> _Task requirements_
Look below for the line with "Keep writing the". Extract that line and each one after it through the last, word for word.

[Scene modeling code data]
------------

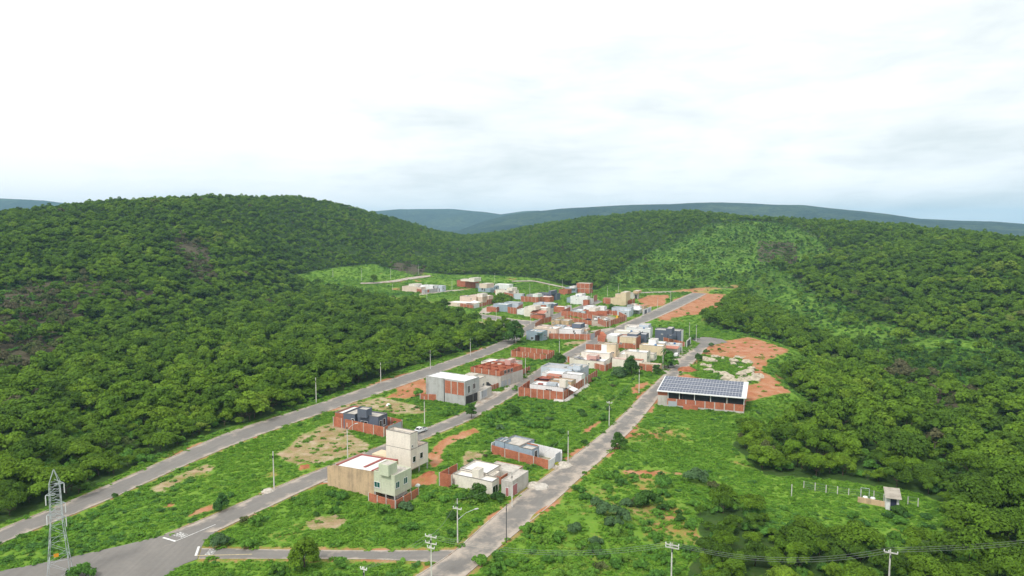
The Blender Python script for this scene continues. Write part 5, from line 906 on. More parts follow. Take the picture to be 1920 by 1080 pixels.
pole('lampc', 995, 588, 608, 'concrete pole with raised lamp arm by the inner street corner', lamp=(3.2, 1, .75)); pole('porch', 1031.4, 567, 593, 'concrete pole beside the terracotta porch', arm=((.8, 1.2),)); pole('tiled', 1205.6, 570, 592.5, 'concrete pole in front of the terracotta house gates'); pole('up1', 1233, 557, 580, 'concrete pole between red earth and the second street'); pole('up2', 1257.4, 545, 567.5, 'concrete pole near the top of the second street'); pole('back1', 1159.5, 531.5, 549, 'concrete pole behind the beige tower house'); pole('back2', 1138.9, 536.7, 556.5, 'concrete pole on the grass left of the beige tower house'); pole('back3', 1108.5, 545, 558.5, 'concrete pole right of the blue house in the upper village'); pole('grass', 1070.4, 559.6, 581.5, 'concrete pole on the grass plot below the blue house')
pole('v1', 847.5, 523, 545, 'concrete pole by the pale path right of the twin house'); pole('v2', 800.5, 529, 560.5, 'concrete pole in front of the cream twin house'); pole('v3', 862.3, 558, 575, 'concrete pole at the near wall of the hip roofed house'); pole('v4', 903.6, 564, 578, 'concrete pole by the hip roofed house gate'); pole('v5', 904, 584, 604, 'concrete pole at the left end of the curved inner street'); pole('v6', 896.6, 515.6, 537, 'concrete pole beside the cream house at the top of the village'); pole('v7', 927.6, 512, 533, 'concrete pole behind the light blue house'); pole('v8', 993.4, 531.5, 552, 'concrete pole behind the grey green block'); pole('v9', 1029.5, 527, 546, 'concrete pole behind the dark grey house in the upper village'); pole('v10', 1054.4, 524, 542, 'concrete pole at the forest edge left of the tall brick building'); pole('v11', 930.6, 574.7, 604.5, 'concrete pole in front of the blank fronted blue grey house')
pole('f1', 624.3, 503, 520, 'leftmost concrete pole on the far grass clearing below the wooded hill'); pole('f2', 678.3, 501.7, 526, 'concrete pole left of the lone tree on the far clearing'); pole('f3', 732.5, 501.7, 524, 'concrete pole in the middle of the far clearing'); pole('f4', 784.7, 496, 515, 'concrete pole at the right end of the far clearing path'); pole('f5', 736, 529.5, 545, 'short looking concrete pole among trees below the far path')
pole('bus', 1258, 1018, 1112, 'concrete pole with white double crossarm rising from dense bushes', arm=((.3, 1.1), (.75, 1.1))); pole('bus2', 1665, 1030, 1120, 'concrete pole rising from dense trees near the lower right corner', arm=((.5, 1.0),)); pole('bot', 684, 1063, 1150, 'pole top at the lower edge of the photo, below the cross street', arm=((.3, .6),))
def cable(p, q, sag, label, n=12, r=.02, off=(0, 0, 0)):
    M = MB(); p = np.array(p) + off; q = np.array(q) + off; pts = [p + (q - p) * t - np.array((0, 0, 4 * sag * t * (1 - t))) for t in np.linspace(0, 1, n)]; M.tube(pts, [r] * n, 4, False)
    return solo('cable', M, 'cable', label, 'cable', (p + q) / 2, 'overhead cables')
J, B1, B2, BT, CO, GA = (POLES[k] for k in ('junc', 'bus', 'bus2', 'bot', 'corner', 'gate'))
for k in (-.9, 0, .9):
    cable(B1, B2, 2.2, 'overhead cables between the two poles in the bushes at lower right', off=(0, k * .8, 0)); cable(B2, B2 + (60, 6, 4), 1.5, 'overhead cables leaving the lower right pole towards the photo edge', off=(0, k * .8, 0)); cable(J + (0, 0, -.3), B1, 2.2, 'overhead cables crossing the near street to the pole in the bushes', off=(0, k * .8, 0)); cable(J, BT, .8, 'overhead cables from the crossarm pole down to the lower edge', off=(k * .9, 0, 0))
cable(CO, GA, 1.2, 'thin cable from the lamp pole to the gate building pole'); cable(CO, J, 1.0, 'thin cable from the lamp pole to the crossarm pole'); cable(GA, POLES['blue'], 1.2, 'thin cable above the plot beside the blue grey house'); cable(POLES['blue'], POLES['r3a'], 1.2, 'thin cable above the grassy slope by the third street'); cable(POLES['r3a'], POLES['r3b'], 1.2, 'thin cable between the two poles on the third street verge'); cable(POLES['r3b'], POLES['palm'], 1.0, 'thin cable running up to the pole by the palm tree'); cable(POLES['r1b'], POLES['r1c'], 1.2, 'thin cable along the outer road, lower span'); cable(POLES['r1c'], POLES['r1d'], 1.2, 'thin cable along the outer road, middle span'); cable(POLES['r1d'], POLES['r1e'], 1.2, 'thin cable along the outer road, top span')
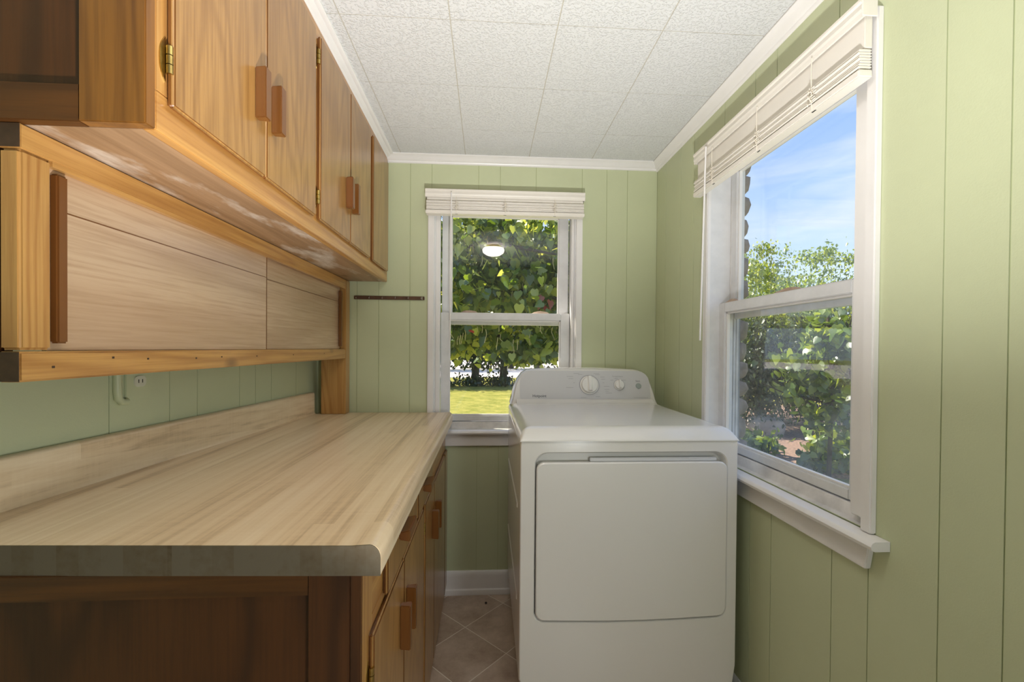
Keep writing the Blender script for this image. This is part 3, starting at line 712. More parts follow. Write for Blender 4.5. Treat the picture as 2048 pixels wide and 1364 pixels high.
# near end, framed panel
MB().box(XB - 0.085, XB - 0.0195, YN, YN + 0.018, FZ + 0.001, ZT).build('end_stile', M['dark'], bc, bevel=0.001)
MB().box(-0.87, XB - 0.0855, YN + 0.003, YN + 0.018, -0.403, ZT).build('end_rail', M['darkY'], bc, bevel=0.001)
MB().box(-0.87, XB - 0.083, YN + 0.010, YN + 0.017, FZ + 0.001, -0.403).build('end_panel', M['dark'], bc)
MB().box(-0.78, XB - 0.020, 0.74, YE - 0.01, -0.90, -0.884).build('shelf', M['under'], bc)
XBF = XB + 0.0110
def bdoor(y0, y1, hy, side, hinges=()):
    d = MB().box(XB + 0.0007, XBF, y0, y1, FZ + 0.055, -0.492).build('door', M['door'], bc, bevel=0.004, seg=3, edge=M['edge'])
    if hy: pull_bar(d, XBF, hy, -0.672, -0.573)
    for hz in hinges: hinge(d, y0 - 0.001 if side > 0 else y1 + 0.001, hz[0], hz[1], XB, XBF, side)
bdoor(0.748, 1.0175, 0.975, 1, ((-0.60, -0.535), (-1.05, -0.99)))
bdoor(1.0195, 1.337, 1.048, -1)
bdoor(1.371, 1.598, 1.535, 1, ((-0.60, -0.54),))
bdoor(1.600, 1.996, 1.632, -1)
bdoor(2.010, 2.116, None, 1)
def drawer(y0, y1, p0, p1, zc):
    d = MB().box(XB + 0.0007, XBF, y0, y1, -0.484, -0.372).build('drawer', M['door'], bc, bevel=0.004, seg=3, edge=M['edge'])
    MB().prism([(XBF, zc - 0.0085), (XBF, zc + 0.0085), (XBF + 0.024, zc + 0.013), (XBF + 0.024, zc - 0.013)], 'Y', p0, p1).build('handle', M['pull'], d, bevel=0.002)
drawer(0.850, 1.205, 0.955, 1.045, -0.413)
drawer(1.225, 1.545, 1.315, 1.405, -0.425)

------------

> _Solved exercise_
Keep writing the Blender script for this image. This is part 3, starting at line 712. More parts follow. Write for Blender 4.5. Treat the picture as 2048 pixels wide and 1364 pixels high.
# near end, framed panel
MB().box(XB - 0.085, XB - 0.0195, YN, YN + 0.018, FZ + 0.001, ZT).build('end_stile', M['dark'], bc, bevel=0.001)
MB().box(-0.87, XB - 0.0855, YN + 0.003, YN + 0.018, -0.403, ZT).build('end_rail', M['darkY'], bc, bevel=0.001)
MB().box(-0.87, XB - 0.083, YN + 0.010, YN + 0.017, FZ + 0.001, -0.403).build('end_panel', M['dark'], bc)
MB().box(-0.78, XB - 0.020, 0.74, YE - 0.01, -0.90, -0.884).build('shelf', M['under'], bc)
XBF = XB + 0.0110
def bdoor(y0, y1, hy, side, hinges=()):
    d = MB().box(XB + 0.0007, XBF, y0, y1, FZ + 0.055, -0.492).build('door', M['door'], bc, bevel=0.004, seg=3, edge=M['edge'])
    if hy: pull_bar(d, XBF, hy, -0.672, -0.573)
    for hz in hinges: hinge(d, y0 - 0.001 if side > 0 else y1 + 0.001, hz[0], hz[1], XB, XBF, side)
bdoor(0.748, 1.0175, 0.975, 1, ((-0.60, -0.535), (-1.05, -0.99)))
bdoor(1.0195, 1.337, 1.048, -1)
bdoor(1.371, 1.598, 1.535, 1, ((-0.60, -0.54),))
bdoor(1.600, 1.996, 1.632, -1)
bdoor(2.010, 2.116, None, 1)
def drawer(y0, y1, p0, p1, zc):
    d = MB().box(XB + 0.0007, XBF, y0, y1, -0.484, -0.372).build('drawer', M['door'], bc, bevel=0.004, seg=3, edge=M['edge'])
    MB().prism([(XBF, zc - 0.0085), (XBF, zc + 0.0085), (XBF + 0.024, zc + 0.013), (XBF + 0.024, zc - 0.013)], 'Y', p0, p1).build('handle', M['pull'], d, bevel=0.002)
drawer(0.850, 1.205, 0.955, 1.045, -0.413)
drawer(1.225, 1.545, 1.315, 1.405, -0.425)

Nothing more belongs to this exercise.